Chip giant has eye firmly on autonomous vehicle revolution with ‘Itseez’ acquisition.

Logic chip maker Intel has acquired Itseez, a machine vision software firm started up by Russian entrepreneurs, as part of its long-term strategy to support the emerging Internet of Things and the development of autonomous vehicles.

Headquartered in downtown San Francisco, Itseez was founded in 2005 by Victor Erukhimov, Sergey Molinov, and Alexander Bovyrin. CTO Bovyrin also teaches at Nizhny Novgorod State University, while Erukhimov and Molinov both worked as researchers at Intel previously.

Itseez already sells algorithms for advanced driver assistance systems used in the automotive industry, for functions such as traffic sign recognition, lane departure warning, and spotting pedestrians – with the likes of Toyota among its customers.

Connected future
Although Intel revealed nothing about the terms of the deal, in a blog post its senior VP with responsibility for Internet of Things, Doug Davis, highlighted the challenges facing the development of autonomous vehicles:

“While the possibilities are exciting, the reality requires solving a myriad of technology challenges,” he wrote. “Solutions will need to seamlessly deliver a combination of compute, connectivity, security, machine learning, human machine interfaces and functional safety.

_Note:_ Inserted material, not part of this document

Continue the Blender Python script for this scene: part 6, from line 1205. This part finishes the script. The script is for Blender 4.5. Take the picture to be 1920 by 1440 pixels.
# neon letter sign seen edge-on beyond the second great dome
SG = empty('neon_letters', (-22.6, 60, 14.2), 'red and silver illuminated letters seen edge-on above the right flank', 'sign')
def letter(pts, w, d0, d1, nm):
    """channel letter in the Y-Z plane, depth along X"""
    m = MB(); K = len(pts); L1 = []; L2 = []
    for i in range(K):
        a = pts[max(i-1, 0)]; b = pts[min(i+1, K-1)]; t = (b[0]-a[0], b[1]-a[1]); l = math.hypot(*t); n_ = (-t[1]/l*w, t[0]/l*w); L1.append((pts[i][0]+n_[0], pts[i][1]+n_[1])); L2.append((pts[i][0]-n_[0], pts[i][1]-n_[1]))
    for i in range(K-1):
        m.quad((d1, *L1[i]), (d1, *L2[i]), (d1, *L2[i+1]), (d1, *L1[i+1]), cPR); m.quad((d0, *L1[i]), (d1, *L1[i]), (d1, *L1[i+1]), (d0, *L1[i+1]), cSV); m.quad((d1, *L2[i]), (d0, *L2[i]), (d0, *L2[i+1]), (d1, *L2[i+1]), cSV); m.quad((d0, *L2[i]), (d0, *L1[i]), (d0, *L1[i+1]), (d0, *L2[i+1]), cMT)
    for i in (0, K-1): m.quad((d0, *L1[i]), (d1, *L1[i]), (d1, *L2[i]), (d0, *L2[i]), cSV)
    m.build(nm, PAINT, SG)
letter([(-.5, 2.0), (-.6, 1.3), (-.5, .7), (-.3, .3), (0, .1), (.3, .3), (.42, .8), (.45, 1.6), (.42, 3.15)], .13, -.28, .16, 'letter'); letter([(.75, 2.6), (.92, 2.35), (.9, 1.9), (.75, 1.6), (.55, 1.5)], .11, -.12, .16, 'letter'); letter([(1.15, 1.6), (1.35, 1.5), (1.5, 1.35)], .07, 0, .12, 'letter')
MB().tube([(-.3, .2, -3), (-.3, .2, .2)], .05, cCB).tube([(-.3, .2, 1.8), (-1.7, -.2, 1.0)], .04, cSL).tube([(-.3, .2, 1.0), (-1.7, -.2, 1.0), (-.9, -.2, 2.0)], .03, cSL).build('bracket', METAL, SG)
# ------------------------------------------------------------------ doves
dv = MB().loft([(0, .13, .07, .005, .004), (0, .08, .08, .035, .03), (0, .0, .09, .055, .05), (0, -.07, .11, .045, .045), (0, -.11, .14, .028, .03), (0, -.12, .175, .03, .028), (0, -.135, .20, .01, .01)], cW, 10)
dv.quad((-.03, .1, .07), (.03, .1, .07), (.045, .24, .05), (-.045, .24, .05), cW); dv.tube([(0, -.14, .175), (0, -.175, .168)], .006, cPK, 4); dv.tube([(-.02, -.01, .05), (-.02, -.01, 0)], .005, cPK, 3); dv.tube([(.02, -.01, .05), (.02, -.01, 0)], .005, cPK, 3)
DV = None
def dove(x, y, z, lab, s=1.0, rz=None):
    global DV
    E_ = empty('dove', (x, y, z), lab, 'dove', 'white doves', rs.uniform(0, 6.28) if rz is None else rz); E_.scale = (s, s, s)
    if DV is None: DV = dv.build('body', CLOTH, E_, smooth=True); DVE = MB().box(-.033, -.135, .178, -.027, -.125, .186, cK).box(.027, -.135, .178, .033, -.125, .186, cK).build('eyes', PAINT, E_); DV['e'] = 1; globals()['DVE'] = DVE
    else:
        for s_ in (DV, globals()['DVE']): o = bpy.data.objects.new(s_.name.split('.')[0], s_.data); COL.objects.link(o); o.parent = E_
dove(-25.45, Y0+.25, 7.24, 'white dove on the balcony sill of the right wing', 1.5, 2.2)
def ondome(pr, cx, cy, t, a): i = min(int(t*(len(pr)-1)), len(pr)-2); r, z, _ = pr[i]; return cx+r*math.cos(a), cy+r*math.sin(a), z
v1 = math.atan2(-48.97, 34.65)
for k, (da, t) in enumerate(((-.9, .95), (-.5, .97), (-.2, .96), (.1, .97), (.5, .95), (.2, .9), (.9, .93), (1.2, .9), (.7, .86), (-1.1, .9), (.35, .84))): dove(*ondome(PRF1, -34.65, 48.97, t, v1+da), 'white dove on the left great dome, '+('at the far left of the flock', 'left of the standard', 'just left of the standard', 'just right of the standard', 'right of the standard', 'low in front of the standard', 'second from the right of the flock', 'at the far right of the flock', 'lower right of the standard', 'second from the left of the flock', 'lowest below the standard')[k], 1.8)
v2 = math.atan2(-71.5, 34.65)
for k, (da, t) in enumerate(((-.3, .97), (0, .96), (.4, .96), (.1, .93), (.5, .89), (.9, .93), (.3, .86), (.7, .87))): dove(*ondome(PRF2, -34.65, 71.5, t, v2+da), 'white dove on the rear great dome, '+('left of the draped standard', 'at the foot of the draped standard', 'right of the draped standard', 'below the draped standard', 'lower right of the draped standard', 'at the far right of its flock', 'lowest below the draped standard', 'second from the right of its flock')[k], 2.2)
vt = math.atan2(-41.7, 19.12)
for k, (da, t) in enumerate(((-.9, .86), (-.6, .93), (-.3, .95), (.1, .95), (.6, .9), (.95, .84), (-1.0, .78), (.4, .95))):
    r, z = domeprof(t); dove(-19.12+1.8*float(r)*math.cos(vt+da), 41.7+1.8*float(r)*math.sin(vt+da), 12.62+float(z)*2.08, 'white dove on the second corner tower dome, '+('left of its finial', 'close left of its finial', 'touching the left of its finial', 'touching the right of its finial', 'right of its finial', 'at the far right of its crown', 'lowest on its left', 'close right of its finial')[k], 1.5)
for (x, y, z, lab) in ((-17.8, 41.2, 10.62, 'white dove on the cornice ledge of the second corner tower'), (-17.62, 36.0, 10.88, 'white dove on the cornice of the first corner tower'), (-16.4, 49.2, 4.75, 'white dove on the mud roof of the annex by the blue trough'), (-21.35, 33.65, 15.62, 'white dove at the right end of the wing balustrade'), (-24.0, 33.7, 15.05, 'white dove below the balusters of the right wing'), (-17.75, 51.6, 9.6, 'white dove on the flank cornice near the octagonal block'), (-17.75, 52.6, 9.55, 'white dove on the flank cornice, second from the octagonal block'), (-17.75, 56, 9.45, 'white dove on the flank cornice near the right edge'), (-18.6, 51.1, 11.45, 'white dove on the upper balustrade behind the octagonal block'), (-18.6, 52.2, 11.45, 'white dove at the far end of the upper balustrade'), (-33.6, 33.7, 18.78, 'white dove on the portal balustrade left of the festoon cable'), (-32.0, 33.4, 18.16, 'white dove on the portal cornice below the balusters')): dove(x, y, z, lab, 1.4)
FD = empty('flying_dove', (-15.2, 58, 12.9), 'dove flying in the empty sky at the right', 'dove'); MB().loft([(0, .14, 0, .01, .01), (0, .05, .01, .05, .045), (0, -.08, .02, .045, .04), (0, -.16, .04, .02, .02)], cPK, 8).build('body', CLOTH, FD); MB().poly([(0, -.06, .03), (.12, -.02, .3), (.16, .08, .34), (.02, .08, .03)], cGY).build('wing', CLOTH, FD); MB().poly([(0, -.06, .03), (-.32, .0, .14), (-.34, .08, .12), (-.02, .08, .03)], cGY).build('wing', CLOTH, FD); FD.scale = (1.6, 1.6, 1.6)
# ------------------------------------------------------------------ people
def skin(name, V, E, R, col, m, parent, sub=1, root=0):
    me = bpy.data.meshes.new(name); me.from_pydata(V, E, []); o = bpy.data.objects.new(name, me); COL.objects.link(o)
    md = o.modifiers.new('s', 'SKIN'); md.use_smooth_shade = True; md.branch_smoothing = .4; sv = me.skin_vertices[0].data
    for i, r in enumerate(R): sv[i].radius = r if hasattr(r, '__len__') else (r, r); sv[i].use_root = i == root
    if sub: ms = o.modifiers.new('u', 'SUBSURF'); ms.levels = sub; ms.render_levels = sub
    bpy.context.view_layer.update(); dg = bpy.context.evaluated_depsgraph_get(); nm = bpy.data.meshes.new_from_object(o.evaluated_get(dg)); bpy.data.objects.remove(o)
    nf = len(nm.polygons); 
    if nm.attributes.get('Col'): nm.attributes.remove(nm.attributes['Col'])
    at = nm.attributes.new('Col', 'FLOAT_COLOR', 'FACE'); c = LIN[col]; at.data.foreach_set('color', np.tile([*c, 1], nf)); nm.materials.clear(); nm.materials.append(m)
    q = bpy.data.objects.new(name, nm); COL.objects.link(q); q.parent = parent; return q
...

“Another key requirement for self-driving cars is the ability to see and accurately interpret surroundings. One of the technologies necessary to support this capability is computer vision.”

Davis sees autonomous vehicles as just one of the technologies grouped under the IoT umbrella, of which machine vision technology is quickly becoming a critical part.

While the first stage of IoT development is already under way and involves relatively simple concepts like “smart” toothbrushes featuring pressure sensors and Bluetooth connectivity, Davis says that the future heralds “constant connectivity” that will demand the intelligence to make real-time decisions based on an object’s surroundings.

“This is the ‘autonomous era’, and machine learning and computer vision will become critical for all kinds of machines – cars among them,” he wrote.

Among the products under development at Itseez are algorithms for face-recognition software, as well as a mobile application said to be capable of turning handset devices into powerful 3D scanners. Called Itseez3D, it works with Intel’s “RealSense” 3D camera technology that mimics human vision.